State only how many lines below include the string "Blender".

▶ _INPUT RECORDS_
┌──

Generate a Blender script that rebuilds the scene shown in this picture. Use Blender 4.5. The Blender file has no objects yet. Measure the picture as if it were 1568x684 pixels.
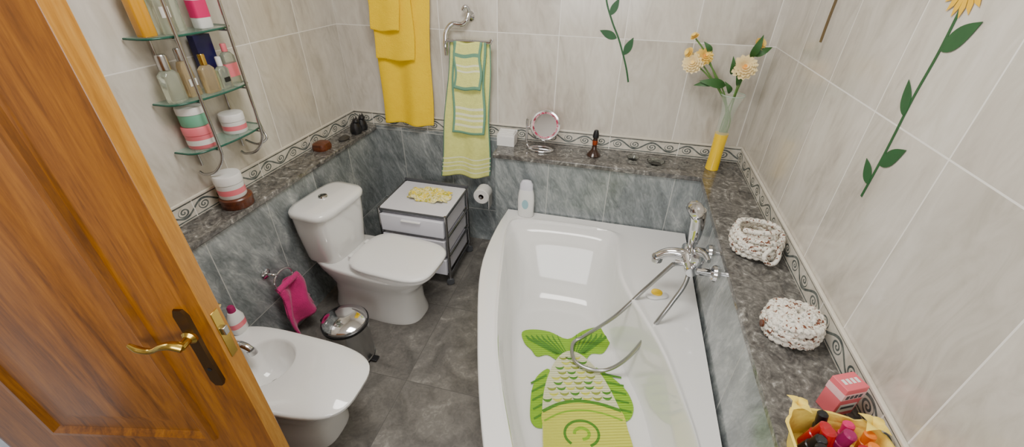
import bpy, bmesh, math, random
from mathutils import Vector, Matrix
random.seed(3)
scene=bpy.context.scene
C=scene.collection
pi=math.pi

# ---------------------------------------------------------------- materials
def newmat(name):
    m=bpy.data.materials.new(name); m.use_nodes=True
    nt=m.node_tree; b=nt.nodes['Principled BSDF']
    return m,nt,b
def c4(c): return (c[0],c[1],c[2],1.0)
def srgb(r,g,b):
    f=lambda v:((v/255+0.055)/1.055)**2.4 if v/255>0.04045 else v/255/12.92
    return (f(r),f(g),f(b))
def mat(name,col,rough=.5,metal=0,trans=0,coat=0,alpha=1,bump=0,bscale=60,var=0,vscale=8,sheen=0,ior=1.45):
    m,nt,b=newmat(name)
    b.inputs['Base Color'].default_value=c4(col)
    b.inputs['Roughness'].default_value=rough
    b.inputs['Metallic'].default_value=metal
    b.inputs['Transmission Weight'].default_value=trans
    b.inputs['Coat Weight'].default_value=coat
    b.inputs['Alpha'].default_value=alpha
    b.inputs['Sheen Weight'].default_value=sheen
    b.inputs['IOR'].default_value=ior
    tc=None
    if var or bump:
        tc=nt.nodes.new('ShaderNodeTexCoord')
    if var:
        n=nt.nodes.new('ShaderNodeTexNoise'); n.inputs['Scale'].default_value=vscale; n.inputs['Detail'].default_value=4
        nt.links.new(tc.outputs['Object'],n.inputs['Vector'])
        mx=nt.nodes.new('ShaderNodeMixRGB'); mx.inputs[1].default_value=c4([x*(1-var) for x in col]); mx.inputs[2].default_value=c4([min(1,x*(1+var)) for x in col])
        nt.links.new(n.outputs['Fac'],mx.inputs[0]); nt.links.new(mx.outputs[0],b.inputs['Base Color'])
    if bump:
        n=nt.nodes.new('ShaderNodeTexNoise'); n.inputs['Scale'].default_value=bscale; n.inputs['Detail'].default_value=2
        nt.links.new(tc.outputs['Object'],n.inputs['Vector'])
        bp=nt.nodes.new('ShaderNodeBump'); bp.inputs['Strength'].default_value=bump; bp.inputs['Distance'].default_value=.004
        nt.links.new(n.outputs['Fac'],bp.inputs['Height']); nt.links.new(bp.outputs[0],b.inputs['Normal'])
    return m
class N:
    def __init__(s,nt): s.nt=nt
    def m(s,op,a,b=None,c=None):
        n=s.nt.nodes.new('ShaderNodeMath'); n.operation=op
        for i,v in enumerate((a,b,c)):
            if v is None: continue
            if isinstance(v,(int,float)): n.inputs[i].default_value=v
            else: s.nt.links.new(v,n.inputs[i])
        return n.outputs[0]
    def mix(s,f,a,b,typ='MIX'):
        n=s.nt.nodes.new('ShaderNodeMixRGB'); n.blend_type=typ
        for i,v in enumerate((f,a,b)):
            if isinstance(v,(int,float)): n.inputs[i].default_value=v
            elif isinstance(v,tuple): n.inputs[i].default_value=c4(v)
            else: s.nt.links.new(v,n.inputs[i])
        return n.outputs[0]
    def comb(s,x,y,z):
        n=s.nt.nodes.new('ShaderNodeCombineXYZ')
        for i,v in enumerate((x,y,z)):
            if isinstance(v,(int,float)): n.inputs[i].default_value=v
            else: s.nt.links.new(v,n.inputs[i])
        return n.outputs[0]
    def pos(s):
        g=s.nt.nodes.new('ShaderNodeNewGeometry'); x=s.nt.nodes.new('ShaderNodeSeparateXYZ')
        s.nt.links.new(g.outputs['Position'],x.inputs[0]); return x.outputs
    def noise(s,vec,scale,detail=5,dist=0,rough=.55):
        n=s.nt.nodes.new('ShaderNodeTexNoise'); n.inputs['Scale'].default_value=scale; n.inputs['Detail'].default_value=detail
        n.inputs['Distortion'].default_value=dist; n.inputs['Roughness'].default_value=rough
        s.nt.links.new(vec,n.inputs['Vector']); return n.outputs['Fac']
    def ramp(s,f,stops):
        n=s.nt.nodes.new('ShaderNodeValToRGB'); e=n.color_ramp.elements
        while len(e)<len(stops): e.new(.5)
        for i,(p,c) in enumerate(stops): e[i].position=p; e[i].color=c4(c)
        s.nt.links.new(f,n.inputs[0]); return n.outputs[0]
    def white(s,vec):
        n=s.nt.nodes.new('ShaderNodeTexWhiteNoise'); n.noise_dimensions='3D'; s.nt.links.new(vec,n.inputs['Vector']); return n.outputs['Value']

def tilemat(name,axis,stops,grout,off,w,z0,h,gap=.005,scale=3.,stretch=.35,skew=0.,dist=1.0,rough=.2,zaxis=2,coat=.2,rvar=.12):
    m,nt,b=newmat(name); n=N(nt); P=n.pos()
    a=P[axis]; z=P[zaxis]
    hh=n.m('DIVIDE',n.m('SUBTRACT',a,off),w); vv=n.m('DIVIDE',n.m('SUBTRACT',z,z0),h)
    def joint(t,size): return n.m('GREATER_THAN',n.m('ABSOLUTE',n.m('SUBTRACT',n.m('FRACT',t),.5)),.5-gap/2/size)
    j=n.m('MAXIMUM',joint(hh,w),joint(vv,h))
    r=n.white(n.comb(n.m('FLOOR',hh),n.m('FLOOR',vv),float(axis)))
    if zaxis==2:
        vec=n.comb(n.m('ADD',n.m('ADD',a,n.m('MULTIPLY',z,skew)),n.m('MULTIPLY',r,17.)),n.m('MULTIPLY',r,5.),n.m('MULTIPLY',z,stretch))
    else:
        vec=n.comb(n.m('ADD',a,n.m('MULTIPLY',r,17.)),z,n.m('MULTIPLY',r,5.))
    f=n.noise(vec,scale,7,dist)
    f2=n.m('ADD',n.m('MULTIPLY',n.noise(vec,scale*5,5,dist*1.5),.35),n.m('MULTIPLY',f,.65))
    col=n.ramp(f2,stops)
    sh=n.m('ADD',1-rvar/2,n.m('MULTIPLY',r,rvar))
    col=n.mix(1.,col,n.comb(sh,sh,sh),'MULTIPLY')
    nt.links.new(n.mix(j,col,grout),b.inputs['Base Color'])
    nt.links.new(n.m('ADD',n.m('MULTIPLY',j,.5),rough),b.inputs['Roughness'])
    bp=nt.nodes.new('ShaderNodeBump'); bp.inputs['Strength'].default_value=.5 if zaxis==2 else .1; bp.inputs['Distance'].default_value=.002
    nt.links.new(n.m('MULTIPLY',j,-1.),bp.inputs['Height']); nt.links.new(bp.outputs[0],b.inputs['Normal'])
    b.inputs['Coat Weight'].default_value=coat; b.inputs['Coat Roughness'].default_value=.1
    return m
UP=[(.34,srgb(176,168,157)),(.48,srgb(202,196,185)),(.6,srgb(214,209,199)),(.72,srgb(224,220,212))]
LOW=[(.32,srgb(88,94,97)),(.46,srgb(122,129,131)),(.58,srgb(152,158,159)),(.72,srgb(202,205,206))]
GU=srgb(238,235,229); GL=srgb(180,182,180)
up_x=tilemat('tile_upper_x',0,UP,GU,-.78,.39,.9984,.59,scale=2.6,dist=1.5,skew=.1)
up_y=tilemat('tile_upper_y',1,UP,GU,2.744,.39,.9984,.59,scale=2.6,dist=1.5,skew=.1)
lo_x=tilemat('tile_lower_x',0,LOW,GL,-.36,.39,.29,.59,scale=5.5,stretch=.4,skew=.35,dist=1.8,rough=.2)
lo_y=tilemat('tile_lower_y',1,LOW,GL,2.744,.39,.29,.59,scale=5.5,stretch=.4,skew=.35,dist=1.8,rough=.2)
floor_m=tilemat('tile_floor',0,[(.32,srgb(78,76,73)),(.48,srgb(102,99,95)),(.58,srgb(116,113,108)),(.7,srgb(150,147,140))],srgb(92,90,86),-.31,.6,.1,.6,gap=.004,scale=6.,dist=1.2,rough=.36,zaxis=1,coat=0,rvar=.03)

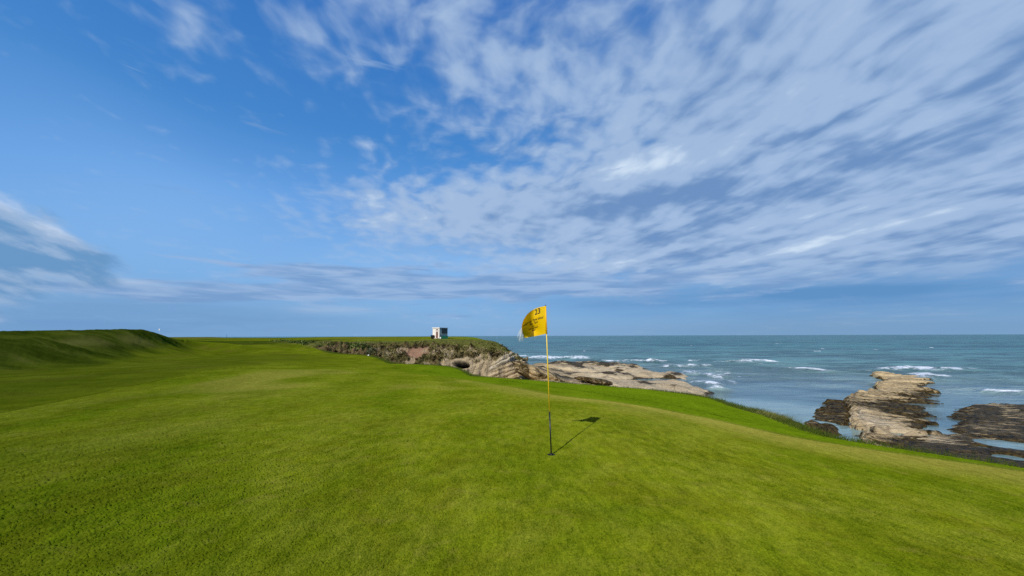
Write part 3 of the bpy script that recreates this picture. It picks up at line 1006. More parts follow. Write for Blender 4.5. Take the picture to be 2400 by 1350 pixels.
def build_reef():
    zs = SEA + 0.3
    PL = lambda L: [plane(px, py, zs)[:2] for px, py in L]
    main = np.array(PL([(2042, 876), (2085, 872.5), (2128, 873), (2148, 882), (2163, 895), (2152, 902), (2160, 915), (2178, 934), (2160, 945), (2168, 962), (2152, 976), (2155, 995),
                        (2148, 1012), (2200, 1020), (2330, 1060), (2300, 1110), (2100, 1110), (2005, 1045), (2020, 1020), (1995, 1000), (2000, 975), (1985, 955), (1975, 940), (2000, 926), (2050, 917),
                        (2060, 912), (2050, 904), (2068, 897), (2085, 890), (2045, 882)]))
    low = np.array(PL([(1938, 936), (1985, 932), (1992, 960), (1990, 985), (1972, 1002), (1955, 1024), (1940, 1022), (1895, 998), (1874, 984), (1900, 972), (1906, 962), (1930, 950)]))
    flatp = np.array(PL([(2270, 943), (2330, 941), (2420, 946), (2700, 965), (2900, 1100), (2500, 1300), (2200, 1150), (2050, 1060), (2150, 1022), (2190, 1012), (2236, 1009), (2245, 985),
                         (2232, 962), (2262, 953)]))
    gx = np.arange(16, 74, 0.13); gy = np.arange(17, 92, 0.16)
    x, y = np.meshgrid(gx, gy)
    xs, ys = x.ravel(), y.ravel()

    def sdc(P):
        r = np.empty(xs.size)
        for i in range(0, xs.size, 100000):
            r[i:i + 100000] = -sdist(xs[i:i + 100000], ys[i:i + 100000], P)
        return r.reshape(x.shape)
    jag = fbm(x * 0.25, (y * 0.95 + x * 0.28) * 1.6, 3.0, 4)
    dm = sdc(main) + jag * 0.55
    dl = sdc(low) + jag * 0.5
    df = sdc(flatp) + jag * 0.9
    # strata: beds dip to the right, so every bed is a step on the left and slides under on the right
    bed = (y * 0.95 + x * 0.28)
    st = fbm(x * 0.10, bed * 0.9, 1.0, 3)
    tooth = fbm(x * 0.13, bed * 0.85, 6.0, 4)
    xl = interp_edge([tuple(p) for p in PL([(2042, 878), (2060, 905), (2000, 926), (1975, 940), (1990, 970), (2005, 1045), (2060, 1100)])], y)
    u = np.clip((x - xl) / np.maximum(3.0, 0.16 * y), 0, 1.6)
    dm = dm + tooth * 2.2 * sstep(u, 0.45, 0.9)
    hm = np.minimum(np.clip(dm * 1.1, -1.5, 1.0), 0.62 - 0.50 * u + tooth * 0.40) + st * 0.10 + fbm(x * 0.5, bed * 3.2, 9.0, 3) * 0.09
    hm += 0.25 * sstep(dm, 0.1, 0.5) * sstep(u, 0.35, 0.0)
    hl = np.clip(dl * 0.9, -1.5, 0.34) + tooth * 0.34 - 0.12
    hf = np.clip(df * 0.35, -1.5, 0.20) + tooth * 0.10 + fbm(x * 1.2, y * 1.2, 2.0, 3) * 0.06
    # pools
    for (px, py, rx, ry, who) in [(2008, 1003, 22, 22, 1), (2068, 1007, 24, 9, 0), (2362, 1033, 50, 13, 2), (2367, 1063, 25, 8, 2), (2300, 1040, 14, 3, 2)]:
        c = plane(px, py, zs); e = plane(px + rx, py, zs); g = plane(px, py - ry, zs)
        w = np.exp(-(((x - c[0]) / (e[0] - c[0])) ** 2 + ((y - c[1]) / (g[1] - c[1])) ** 2) ** 1.6)
        if who == 0: hm = hm - 1.3 * w
        elif who == 1: hl, hm = hl - 1.2 * w, hm - 0.9 * w * (dm < 1.0)
        else: hf, hm = hf - 0.9 * w, hm - 0.9 * w
    h = np.maximum(np.maximum(hm, hl), hf)
    h = np.maximum(h, -1.5)
    c1 = plane(2075, 955, zs); c1r = plane(2075, 972, zs)
    band = np.exp(-(((x - c1[0]) / 5.5) ** 2 + ((y - c1[1]) / 4.5) ** 2))
    weed = 0.20 + 0.24 * u + 0.40 * sstep(0.34 - h, -0.05, 0.25)
    weed = np.where((hf >= hm) & (hf >= hl), 0.50 + 0.25 * sstep(fbm(x * 0.25, y * 0.25, 5.0, 3), -0.2, 0.3), weed)
    weed = np.where((hl > hm) & (hl > hf), 0.62, weed)
    weed += band * 0.30
    near = sstep(y, 33, 27)
    weed += near * 0.25 * sstep(x, 22, 27)
    cp = plane(2020, 985, zs)
    pale = np.exp(-(((x - cp[0]) / 1.9) ** 2 + ((y - cp[1]) / 6.0) ** 2)) * 1.4 * (hm >= hl)
    weed -= pale * 0.5
    z = SEA + h
    f = grid_faces(*x.shape)
    keep = h.ravel()[f].max(1) > -1.0
    co, f, a = compact(np.stack([x, y, z], -1).reshape(-1, 3), f[keep], dict(weed=weed, pale=np.clip(pale, 0, 1)))
    o = mesh_np('reef', co, f, M_REEF, attrs=a)
    tag(o, 'long bedded reef with brown weed running out to sea', 'reef', kind='structure')


build_reef()


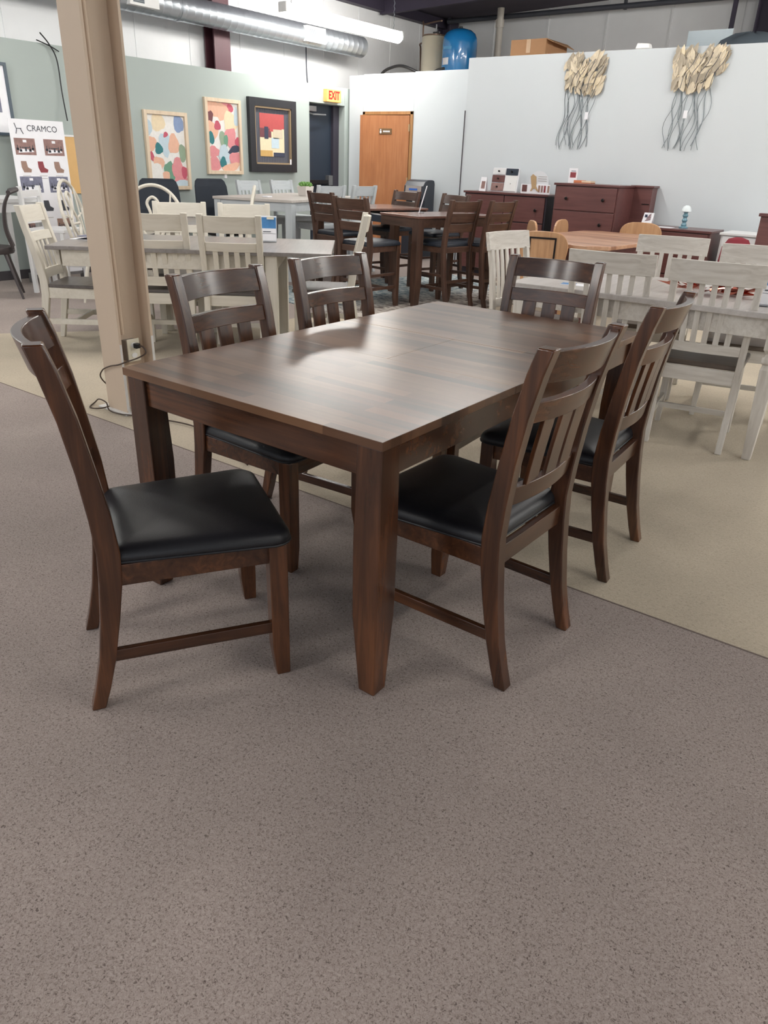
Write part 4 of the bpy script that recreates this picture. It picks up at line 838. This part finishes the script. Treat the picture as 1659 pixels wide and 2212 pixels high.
s = thing('acrylic_sign', 'tilted clear sign holder seen edge on, upon the pub table', 'sign', (-4.80, 7.05, HP)); s.rotation_euler = (0, 0, R(33))
m = MB(); m.hexa([(-0.01, -0.11, 0), (0.05, -0.11, 0), (0.05, 0.0, 0), (-0.01, 0, 0), (-0.01, -0.11, 0.003), (0.05, -0.11, 0.003), (0.05, 0, 0.003), (-0.01, 0, 0.003)]); m.obj('sign_foot', 'acrylic', s)
m = MB(); m.hexa([(-0.01, -0.11, 0), (0.0, -0.11, 0), (0.0, 0.11, 0), (-0.01, 0.11, 0), (0.06, -0.11, 0.26), (0.07, -0.11, 0.26), (0.07, 0.11, 0.26), (0.06, 0.11, 0.26)]); m.obj('sign_sheet', 'paper', s)

# ------------------------------------------------------------------ cream set
CR = dict(WALNUT, ht=1.0, seat=0.468, wr=0.2, wt=0.2, wf=0.2, d=0.45, bow=0.03,
    curve=[(-0.03, 0), (0.01, 0.2), (0.045, 0.4), (0.045, 0.5), (0.02, 0.65), (-0.03, 0.85), (-0.06, 1.0)], cushion=False, taper=0.006,
    rails=[('crest_rail', 0.99, 0.88), ('middle_rail', 0.815, 0.755), ('lower_rail', 0.565, 0.5)], slats=(4, 0.036, 0.075, 0.76, 0.56),
    apron=(0.37, 0.445), stretch=[('side', 0.2, 0.04), ('mid', 0.2, 0.035)], mats=('creamZ', 'creamX', 'creamX', 'greyseat'))
GC = 'cream chairs with grey wooden seats around the cream table'
cc = make_chair('cream_chair', 'cream slat back chair with grey seat, near side, right one in front', GC, CR, (-4.13, 3.75, 0), R(38))
dup(cc, (-4.55, 3.45, 0), R(41), 'cream slat back chair at near side, partly hidden by the beige column', GC)
dup(cc, (-5.42, 4.36, 0), R(232), 'cream slat back chair at far side, in front of left office chair', GC)
dup(cc, (-5.04, 4.74, 0), R(229), 'cream slat back chair at far side, behind the blue price sign', GC)
dup(cc, (-5.50, 3.14, 0), R(-51), 'cream slat back chair at table left end, left of beige column', GC)
dup(cc, (-3.76, 4.70, 0), R(129), 'cream chair at table right end, seen edge on behind walnut chair', GC)
ct_ = (-4.67, 3.95)
make_table('cream_table', 'cream dining table with grey top right of the beige column', 'table', (ct_[0], ct_[1], 0), R(39 - 90), 1.99, 1.02, 0.76, ('greytop', 'creamZ', 'creamX'), thick=0.028, apron=0.11, leg=0.085, legmode='square', inset=0.03, legins=(0.5, 0.36), aprins=(0.0, 0.36))
s = thing('price_sign', 'clear stand with blue card and price slips on the cream table', 'sign', (-4.44, 4.41, 0.76), R(42))
MB().box(-0.07, 0.07, -0.06, 0.06, 0, 0.004).obj('acrylic_foot', 'acrylic', s)
def slab(x0, x1, z0, z1, off, mt, nm):
    k = 0.2
    m = MB(); m.hexa([(x0, z0 * k + off, z0), (x1, z0 * k + off, z0), (x1, z0 * k + off + .003, z0), (x0, z0 * k + off + .003, z0), (x0, z1 * k + off, z1), (x1, z1 * k + off, z1), (x1, z1 * k + off + .003, z1), (x0, z1 * k + off + .003, z1)]); m.obj(nm, mt, s)
slab(-0.075, 0.075, 0.0, 0.19, -0.03, 'paper', 'backing'); slab(-0.07, 0.07, 0.1, 0.18, -0.034, 'printc', 'blue_card'); slab(-0.05, 0.07, 0.065, 0.1, -0.038, 'paper', 'name_slip'); slab(-0.045, 0.07, 0.01, 0.06, -0.038, 'paper', 'price_slip')
slab(0.0, 0.055, 0.165, 0.185, -0.04, 'ivory', 'clip'); slab(-0.03, 0.03, 0.075, 0.08, -0.041, 'ink', 'slip_lettering')
s = thing('open_magazine', 'open magazine lying on the left end of the cream table', 'magazine', (-5.25, 3.5, 0.76), R(20))
m = MB(); m.rings([[(x, y, 0.001 + 0.02 * math.exp(-((abs(x) - 0.06) / 0.06) ** 2) * (1 if abs(x) > 0.005 else .3)) for x in [-.21, -.15, -.1, -.06, -.03, 0, .03, .06, .1, .15, .21]] for y in (-0.14, 0.14)], cap=False, closed=False); m.box(-.21, .21, -.14, .14, 0, 0.002)
m.obj('pages', 'paper', s); MB().box(-0.17, -0.05, -0.1, 0.05, 0.018, 0.023).obj('page_photo', 'printb', s)

# ------------------------------------------------------------------ pale grey counter set by green wall
PG = dict(PUB, ht=1.08, wr=0.19, wt=0.19, wf=0.19, cushion=False, rails=[('crest_rail', 1.07, 0.95), ('lower_rail', 0.8, 0.74)], slats=(4, 0.035, 0.07, 0.95, 0.8), seat=0.63, mats=('palegZ', 'palegX', 'palegX', 'palegX'), stretch=[('side', 0.2, 0.03), ('front', 0.2, 0.03)])
GG = 'pale grey chairs around the pale grey counter table'
gc = make_chair('grey_counter_chair', 'pale grey counter chair right of black office chair, by green wall', GG, PG, (-8.0, 7.66, 0), R(-92))
dup(gc, (-8.1, 8.4, 0), R(-92), 'pale grey counter chair under the black framed picture', GG)
dup(gc, (-6.56, 7.62, 0), R(75), 'pale grey counter chair in front of the exit door', GG)
dup(gc, (-6.5, 8.2, 0), R(82), 'pale grey counter chair overlapping the wood door bottom', GG)
make_table('counter_table', 'pale grey counter height table with succulent on top', 'table', (-7.2, 7.6, 0), R(14), 1.9, 1.1, 0.92, ('palegtop', 'palegZ', 'palegX'), thick=0.03, apron=0.1, leg=0.09, legmode='square')
s = thing('potted_succulent', 'green succulent in a square pale pot on the counter table', 'plant', (-7.2, 7.88, 0.92))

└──

▶ _SOLVED PROBLEM_
2